Of course a lot of these features aren’t new, at least when you consider non-Microsoft software. Search everywhere looks exactly like Apple’s spotlight technology, as does a new app switching feature (alt-tab now shows live previews of all open windows, a lot like Exposé). Where Microsoft excels though, is improving work others have started. The film producer Julia Philips had a saying, “If you can’t be best, be first. If you can’t be first, be best,” which seems pretty appropriate.

Having heard some positive things about Office 12 on various blogs before the conference, I wasn’t sure what to expect. Office has had more features than sense for the past 8 years, and Office 97 was the last upgrade to really mean anything. The new version (due next summer I think) has loads of new features of course, but much more important is the new UI, which tries to make all that power more accessible.
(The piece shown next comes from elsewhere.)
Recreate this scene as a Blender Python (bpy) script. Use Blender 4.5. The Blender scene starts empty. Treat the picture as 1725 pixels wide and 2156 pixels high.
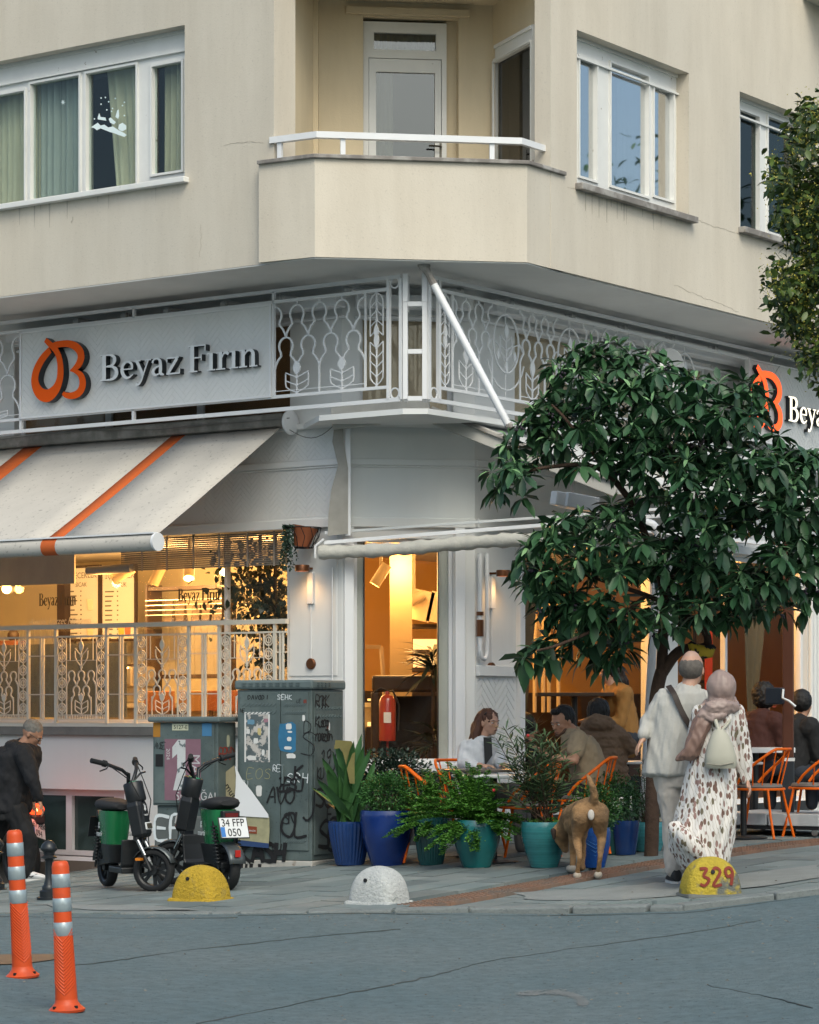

Seven or eight tabs now appear where the old toolbars were, and each tab has a number of groups of three or four buttons. It’s a little hard to describe, but it really looks a lot like the old interface, except the grouping of related items really makes a big difference. By reducing the number of items the user has to choose between, it becomes easier to conceptualize and navigate around a complex interface. The hierarchy allows you to ignore anything you’re not interested in and go directly to what you need. This is a pretty common UI approach – my running copy of iTunes for example, has fourteen buttons on the main window, but you wouldn’t realise it at first. There’s one section to move between tracks, another to search, another to manage playlists, and so on. It seems a small change, but it makes a big difference in managing the complexity of features that modern software offers. Office 12 also uses larger icons for key buttons which makes them easier to distinguish and provides mini “landmarks” to use when scanning a toolbar with a number of button groups.

Overall, there’s a real feeling of the quality of these products, even though they haven’t left (or for Office even reached) an initial beta. The first public release of Office will be in a few months time, and I’ll definitely be getting a copy and having a closer look.